Experiment by cooking beetroot whole, trimming the stalks to about 3cm above the bulb. Don't bother peeling or trimming the tail - that way, the intense maroon colour won't be lost from the beetroot.

Baking or roasting develops beetroot's true flavour, and oven cooking is especially suited to larger bulbs.

This method is used by Sophie Grigson in this recipe for warm beetroot, pomegranate and feta salad and in this beetroot and halloumi salad.

Beetroot can also be boiled. Baby beetroot, which first appear in our markets in early June, are especially good treated this way.

Annabel Langbein uses this method in her couscous with beetroot and almonds.

Beetroot also works very well when served raw in salads. A popular method of preparing them is to use a mandolin slicer to cut very fine slices that add sophistication to your plate.

Angela Nilsen does this and then prepares the slices in salad dressing in this recipe for beetroot carpaccio.


Small beetroot, often known as baby beets, have a particularly delicate flavour.

Choose firm bulbs with fresh, green leafy tops. The stalks are pleasant to eat and can be cooked in the same way as spring greens or spinach.

If the skin is damaged, the colour bleeds out from the beetroot while it cooks - so do look for unblemished beets. It's best to steer clear of beetroot larger than 6cm in diameter - they may have a tough woody core.

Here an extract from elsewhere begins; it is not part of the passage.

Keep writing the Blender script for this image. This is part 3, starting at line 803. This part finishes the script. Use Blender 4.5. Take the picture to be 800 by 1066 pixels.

Golden beetroot used to be popular in the nineteenth century, and is currently enjoying a revival in upmarket restaurants. It has a more subtle flavour than regular beets and doesn't leave any stains on fingers and chopping boards.

Although they're best used fresh, uncooked beetroot can keep for about 10 days in the fridge - trim the leafy tops to about 3cm above the bulb - this helps prolong its storage life.


Its sweet flavour and vibrant colour makes a natural match with tart ingredients such as oranges, apples and peppery horseradish.

You might want to wear protective gloves when handling cooked maroon beetroot, as the colour does stain.